Auf einer Informationsveranstaltung, die am 19.09. in einem Neumühler Gemeindezentrum stattfand, ergingen sich viele Bürger in fremdenfeindlichen Hasstiraden, applaudierten den Hetzreden von PRO NRW und NPD, brüllten die Vertreter_innen der Stadt nieder, und griffen Gegenredner_innen verbal und körperlich an. Am Tag zuvor hatten Neumühler Bürger_innen über Facebook das Gerücht gestreut, Roma hätten im Stadtteil versucht, ein Kind zu entführen. Obwohl die Polizei diese Falschmeldung unverzüglich dementierte, verbreiteten tausende Facebook-Nutzer_innen die Behauptung weiter und riefen zum Teil unverhohlen zum Mord an den angeblichen Täterinnen auf.
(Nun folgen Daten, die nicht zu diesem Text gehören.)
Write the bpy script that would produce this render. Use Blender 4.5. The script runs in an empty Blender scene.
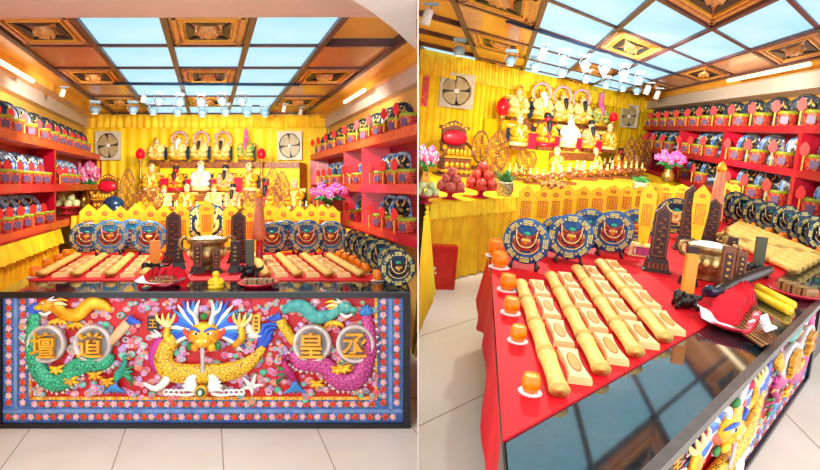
import bpy, math, random
from mathutils import Vector as V3, Matrix
random.seed(7)
SC = bpy.context.scene
COL = SC.collection
F, CX, CY, HC = 560.0, 410.0, 185.0, 1.642      # focal length in pixels, principal point, eye height
CAM = V3((0, 0, HC))
PI = math.pi

# ------------------------------------------------------------------ materials
def lin(h):
    c = [int(h[i:i+2], 16) / 255 for i in (0, 2, 4)]
    return tuple(x / 12.92 if x <= .04045 else ((x + .055) / 1.055) ** 2.4 for x in c) + (1,)
MATS = {}
def mat(name, c1, c2=None, scale=8, rough=.5, metal=0, emit=0, kind='noise', bump=0, c3=None, spec=.5, lo=.35, hi=.65, coat=0):
    if name in MATS: return MATS[name]
    m = bpy.data.materials.new(name); m.use_nodes = True
    nt = m.node_tree; b = nt.nodes['Principled BSDF']
    b.inputs['Roughness'].default_value = rough
    b.inputs['Metallic'].default_value = metal
    b.inputs['Specular IOR Level'].default_value = spec
    b.inputs['Coat Weight'].default_value = coat
    if c2 is None:
        c2 = c1; lo, hi = 0, 1
        h = [int(c1[i:i+2], 16) for i in (0, 2, 4)]
        c2 = ''.join('%02x' % max(0, int(x * .93)) for x in h)
    tc = nt.nodes.new('ShaderNodeTexCoord')
    if kind == 'noise':
        t = nt.nodes.new('ShaderNodeTexNoise'); t.inputs['Scale'].default_value = scale; t.inputs['Detail'].default_value = 3
        out = t.outputs['Fac']
    elif kind == 'vor':
        t = nt.nodes.new('ShaderNodeTexVoronoi'); t.inputs['Scale'].default_value = scale
        out = t.outputs['Distance']
    elif kind == 'edge':
        t = nt.nodes.new('ShaderNodeTexVoronoi'); t.feature = 'DISTANCE_TO_EDGE'; t.inputs['Scale'].default_value = scale
        out = t.outputs['Distance']
    elif kind == 'wave':
        t = nt.nodes.new('ShaderNodeTexWave'); t.inputs['Scale'].default_value = scale; t.inputs['Distortion'].default_value = 2.5
        t.inputs['Detail'].default_value = 2
        out = t.outputs['Fac']
    nt.links.new(tc.outputs['Object'], t.inputs['Vector'])
    r = nt.nodes.new('ShaderNodeValToRGB'); nt.links.new(out, r.inputs['Fac'])
    e = r.color_ramp.elements
    e[0].position = lo; e[0].color = lin(c1); e[1].position = hi; e[1].color = lin(c2)
    if c3:
        x = r.color_ramp.elements.new((lo + hi) / 2); x.color = lin(c3)
    nt.links.new(r.outputs['Color'], b.inputs['Base Color'])
    if emit:
        nt.links.new(r.outputs['Color'], b.inputs['Emission Color']); b.inputs['Emission Strength'].default_value = emit
    if bump:
        bp = nt.nodes.new('ShaderNodeBump'); bp.inputs['Strength'].default_value = bump; bp.inputs['Distance'].default_value = .01
        nt.links.new(out, bp.inputs['Height']); nt.links.new(bp.outputs['Normal'], b.inputs['Normal'])
    MATS[name] = m
    return m
def floor_mat():
    m = mat('floor_tile', 'eae3d6', 'e0d8c8', 1.5, .22)
    nt = m.node_tree; b = nt.nodes['Principled BSDF']
    src = b.inputs['Base Color'].links[0].from_socket
    uv = nt.nodes.new('ShaderNodeTexCoord'); sep = nt.nodes.new('ShaderNodeSeparateXYZ')
    nt.links.new(uv.outputs['UV'], sep.inputs[0])
    ms = []
    for ax in ('X', 'Y'):
        f = nt.nodes.new('ShaderNodeMath'); f.operation = 'FRACT'; nt.links.new(sep.outputs[ax], f.inputs[0])
        l = nt.nodes.new('ShaderNodeMath'); l.operation = 'LESS_THAN'; l.inputs[1].default_value = .012; nt.links.new(f.outputs[0], l.inputs[0]); ms.append(l)
    mx = nt.nodes.new('ShaderNodeMath'); mx.operation = 'MAXIMUM'; nt.links.new(ms[0].outputs[0], mx.inputs[0]); nt.links.new(ms[1].outputs[0], mx.inputs[1])
    mix = nt.nodes.new('ShaderNodeMix'); mix.data_type = 'RGBA'
    nt.links.new(mx.outputs[0], mix.inputs['Factor']); nt.links.new(src, mix.inputs[6]); mix.inputs[7].default_value = lin('a89a86')
    nt.links.new(mix.outputs[2], b.inputs['Base Color'])
    return m
W = mat
M_FLOOR = floor_mat()
M_WALL = W('golden_wall', 'eebf62', 'e2ae50', 1.5, .4); M_SOFF = W('soffit_paint', 'd3b3a6'); M_PALE = W('pale_soffit', 'd9d0c8')
M_CURT = W('yellow_curtain', 'ffdc0c', 'fac800', 3, .6); M_VAL = W('yellow_valance', 'ffd91a', 'f2b800', 6, .6)
M_SKIRT = W('golden_skirt', 'ffc907', 'f0a800', 5, .6)
M_RED = W('red_lacquer', 'd81232', 'b80b2c', 3, .35, coat=.2); M_REDBACK = W('dark_red_board', 'a00b38', '8a0830', 3, .5)
M_ORANGE = W('orange_edge', 'f0641e', 'e03a2a', 14, .4)
M_CLOTH = W('red_tablecloth', 'd80418', 'c00216', 4, .6, spec=.25, bump=.1)
M_GRAN = W('black_granite', '06161c', '0d2c34', 40, .05, spec=.8); M_GRAN.node_tree.nodes['Principled BSDF'].inputs['IOR'].default_value = 2.1; M_BLACK = W('black_lacquer', '0b0c12', '15161c', 6, .3)
M_LIP = W('granite_lip', '4a4440', '5a534e', 20, .3)
M_WOOD = W('glossy_gold_wood', 'dca468', 'c88c50', 2.5, .18, kind='wave', lo=.2, hi=.9); M_WOOD2 = W('carved_gold_wood', 'd8a264', 'bc8048', 14, .35, bump=.2)
M_PLAINW = W('plain_gold_panel', 'd29a66', 'c48850', 1.4, .2); M_COVE = W('golden_cove', 'f2b849', 'e09f35', 1.2, .25)
M_BEAM = W('dark_purple_beam', '4a3038', '5d3d40', 4, .4); M_CUT = W('dark_cutout', '151a20', '20262c')
M_SKY = W('sky_light', 'c2eeff', 'a4e4fc', .9, .4, emit=.95)
M_SKY.node_tree.links.remove(M_SKY.node_tree.nodes['Principled BSDF'].inputs['Base Color'].links[0]); M_SKY.node_tree.nodes['Principled BSDF'].inputs['Base Color'].default_value = (.05, .06, .07, 1); M_SKY.node_tree.nodes['Principled BSDF'].inputs['Specular IOR Level'].default_value = .1
M_STREAK = W('streak_glow', 'fff0c8', 'ffe9b4', emit=2.0)  # glow of the cove strips that stand in for reflected light
M_GOLD = W('gold', 'ffc62e', 'd98d10', 12, .3, .35); M_GOLD2 = W('pale_gold', 'ffedaa', 'f0c458', 14, .4, .1)
M_BRASS = W('brass', 'd3a24a', '94692a', 10, .3, .6); M_DKWOOD = W('dark_carved_wood', '4a2420', '241312', 30, .4, bump=.4)
M_BROWN = W('brown_wood', '8a4c24', '5e3016', 20, .4, bump=.3); M_OPEN = W('openwork_wood', 'a8622c', '6e3c18', 25, .4)
M_BLUE = W('plate_blue', '1a5f9c', '0f3d70', 5, .3); M_LBLUE = W('plate_light_blue', '3f9bd8', '1f6fb4', 5, .3)
M_NAVY = W('navy', '0c2440', '123a5c', 8, .3)
M_TRI = W('trigram_gold', 'e8d878', 'c8b850', 10, .4)
M_CRIM = W('crimson_relief', '8a1a20', '3c0c12', 22, .35, c3='b8432c'); M_STAND = W('black_stand', '120d0c', '1e1614', 8, .35)
M_YEL = W('yellow_board', 'ffd51c', 'f7c40a', 4, .5); M_SEAL = W('seal_red', 'd8561c', 'c8461a', 20)
M_ROLL = W('gold_paper', 'f0c870', 'e0b054', 6, .5, spec=.3); M_PACK = W('pale_paper', 'f6dc9c', 'e8c074', 8, .5); M_STAMP = W('stamp_orange', 'c8601c', 'e8a040', 60, kind='vor', lo=.2, hi=.6)
M_CUP = W('amber_cup', 'ff8800', 'f07400', 5, .25); M_WAX = W('candle_wax', 'ffb81e', 'ffa808', 6, .4); M_DOILY = W('white_doily', 'f6f2ea', 'dcd8d0', 20)
M_WHITE = W('white', 'f2efe8', 'e4e0d8', 6, .5); M_GREYW = W('fan_housing', 'd8d0be', 'c8bfa8', 6, .4)
M_BLADE = W('fan_blade', 'c9b98c', 'a8946a', 3, .35)
M_POTRED = W('pot_red_pattern', 'd81c3c', 'f0a030', 9, .4, kind='vor', lo=.12, hi=.75, c3='c2183c')
M_RIM = W('pot_rim_green', 'b8b82c', '8a9a20', 14, .4); M_TAG = W('tag_red', 'f0322c', 'dc2420', 8, .5); M_LABEL = W('pot_label', '8a6a8c', '40305c', 22, .4)
M_STICK = W('yellow_stick', 'f5b83c', 'e8a02a')
M_DRAGP = W('dragon_plate_dark', '101418', 'b8963c', 9, .35, kind='noise', lo=.46, hi=.72, c3='234a52')
M_DRAGB = W('dragon_plate_blue', 'b8cfe0', '2a70b8', 7, .35, kind='noise', lo=.4, hi=.6)
M_DRAGG = W('dragon_relief_gold', 'b8923c', '100f12', 12, .35, lo=.36, hi=.52, c3='4a3c20')
M_BEARD = W('black_beard', '141418', '22222a', 30); M_SKIN = W('painted_face', 'f0c8a0', 'e4b488')
M_PINK = W('pink', 'f070a8', 'd84890', 12); M_ORCH = W('orchid', 'e070d8', 'b848b8', 12, .5); M_PALEP = W('pale_pink', 'f8c8dc', 'e898c0', 12)
M_GREEN = W('leaf_green', '2f8a3c', '1c5c28', 12); M_TEAL = W('teal', '2fb090', '1a8870', 12, .4); M_LGREEN = W('pale_green_fruit', 'dfe8b0', 'c4d488')
M_APPLE = W('red_apple', 'b81c2c', 'e0583c', 3, .25); M_PEACH = W('peach', 'e88068', 'c44a4c', 3, .4); M_LONG = W('longan', 'c8904c', 'a06c30', 8)
M_ORB = W('red_lamp', 'f01420', 'd80c1c', 3, .12, emit=.25); M_BRONZE = W('bronze_censer', 'b89860', '7c6030', 7, .3, .5); M_ASH = W('white_ash', 'e8e4dc', 'd0ccc4', 20)
M_AMBER = W('orange_block', 'f0941c', 'd87a10', 10, .3); M_INC = W('incense_red', 'dc1228', 'bc0a20', 20, .85, spec=.2); M_BAMB = W('bamboo_stick', 'd8a860', 'b88440', 14)
M_NAPK = W('napkin', 'f4f2f4', 'e4e4ea', 6); M_CORD = W('dusty_pink_wrap', 'e88868', 'd87058', 10, .6)
M_CYANL = W('lamp_housing', '9cc0d6', '7ea8c2', 4, .3); M_STEEL = W('grey_steel', '9a9aa0', '7c7c84', 6, .3, .4)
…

Die Demonstration wurde immer wieder von Anwohner_innen am Straßenrand provoziert. Auf dem Hohenzollernplatz hatte sich sogar eine kleine Gegenkundgebung gebildet. Bis zur Abschlusskundgebung versuchten Personen mehrmals, über Seitenstraßen zur Demonstration zu gelangen, um diese zu provozieren und anzugreifen. Die Polizei sprach mehrere Platzverweise aus. Zu den Aktionen hatte unter anderem die örtliche Neonazigruppe Nationaler Widerstand Duisburg aufgerufen. In einigen Fenstern an der Demoroute hingen Deutschlandfahnen, in Hinterhöfen gar Reichskriegs- und Runenflaggen. Neumühl ist ein Tummelplatz für Rassist_innen, die ihre Hetze weitgehend unwidersprochen verbreiten können. Deutlich wurde heute einmal mehr, dass die Rassist_innen in Neumühl keine zugereisten Trittbrettfahrer sind die auf Kosten der Bevölkerung ihr Süppchen kochen – es ist die Neumühler Dorfgemeinschaft selbst, die keine Fremden in der Nachbarschaft haben will. Daher lautete die Botschaft der Demonstration: “Wir kommen nicht um zu diskutieren. Lasst die Geflüchteten in Ruhe, sonst lassen wir euch keine Ruhe!”. Die heftigen Reaktionen auf unsere Demo zeigen, dass wir wohl noch öfter kommen müssen.
Wir haben uns bewusst für eine offensive und kämpferische Demonstration entschieden. Rassistische Hetze und Gewalt wird immer auf unsere entschlossene Gegenwehr stoßen – auch in Neumühl. Das haben wir mit unserer Demonstration unmissverständlich klar gemacht.